On Sunday, I did make it out for my long run (you may recall I spent last Saturday in bed). It was windy, yes, but temperatures were hovering between 2 and 6 degrees. I left my hat (wore a band around my ears instead) and outer shell at home, something I’ve never been able to do in February. At the end of my 10 miles, I felt good, but the next morning was a different story.

The monster at the back of my throat appeared. Now, for me, sore throats and coughs almost always lead to bronchitis so this visitor was not appreciated. I held off running, day after day after day. Nothing was improving, but nothing was deteriorating either.

My anxiety, however, was sky-rocketing with each day of non-running. The half-marathon “that doesn’t really matter” is next weekend and I need to, at least, feel prepared. So, last night, I headed out for a quickie.

Conditions were miserable. It was becoming dark so visibility was poor; there were what could almost be called white-outs so visibility was worse. The sidewalks were puddles of slushy snow – clean, but still slush. This was a bizarre contrast to what I ran in just 5 days earlier when I dreamed of being in fewer and fewer layers.
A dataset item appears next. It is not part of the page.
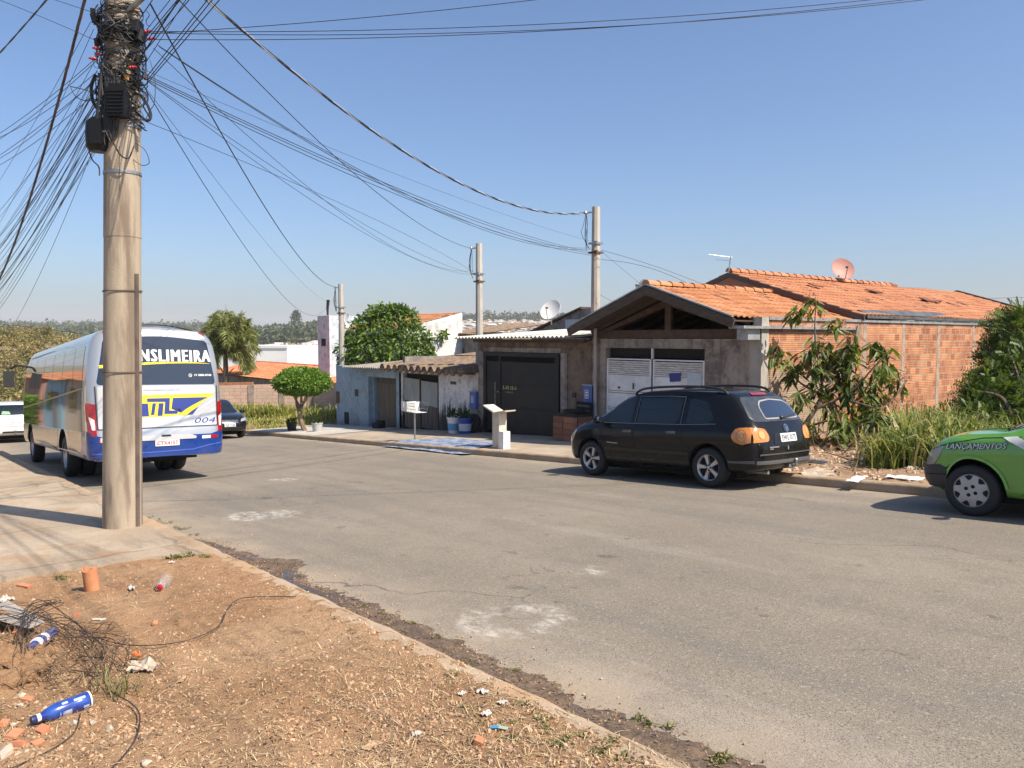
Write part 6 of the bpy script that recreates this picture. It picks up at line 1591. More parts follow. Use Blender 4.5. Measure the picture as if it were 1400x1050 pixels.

But, when I got home, I felt great – and that was completely unexpected. My breathing was fine and the monster seemed to have run away. I guess I must have exhaled him during the uphill climb. The coughing subsided, my throat didn’t hurt (although my voice is still not normal), and my anxiety about the half, now only 9 days away, dropped.

Wierd weather. Wierd body. North of 49.

Running on Empty

Today, I had planned to run an easy 6 miles and tomorrow’s run was to be 11 miles. At 10:30 this morning, though, I realized why I’ve been forcing myself to bed early for the past few nights and decided that today’s run was to be a write-off.

The vomiting started. All through the night, I was up and down with trips to the bathroom; I blamed it on a lousy dinner. In the same way, I had the chills for the past few days – but only at night; those, I attributed to the cold house. Once in bed, I was able to sleep and be ready to work in the morning.

I actually think it was the over-the-counter cold meds that I took. Normally, I don’t use anything for colds, but I’m running a half in two weeks; I don’t need to be sick right now. So, yesterday, I reluctantly purchased the tablets, took them as directed and started with trips to the bathroom in the middle of the night.

Since noon, things have settled down. I’ve been up since 5:00, showered, tried to clean and reorganize the disaster that the boys left for me (really, how hard is it to turn on the dishwasher?) and am trying to stay up so that I can sleep through the night.

Tomorrow, I plan to run. How far? Only time will tell. There is nothing left in the intestinal tract to get in the way, though. The question is: how far will I be able to run on empty?

What Moms and Runners Have in Common

Bathrooms and laundry: they can’t be avoided in the world of running and mothering. Today, my 4 year old made me realize that.

Recently, he has been getting into a tiny bit of trouble – the 4 year old kind of trouble – at school. Today, he called a friend a “poopie-head”. On the way home, I reminded him that poop, pee, bum – they are all pottie-talk words and we only use them in the bathroom. “Ma-um,” he replied, “you forgot about diarrhea.”

Then, once he got home from school, he rushed upstairs to change into his playclothes. This was a first! He came down, quite proud of himself, in pants and a matching t-shirt.

“You look great!” I commented. “Where did you find those?”

In my laundry basket,” he answered, “but don’t worry. I put the rest of my clothes back in the basket.”

Somedays, I just have to pick my battles.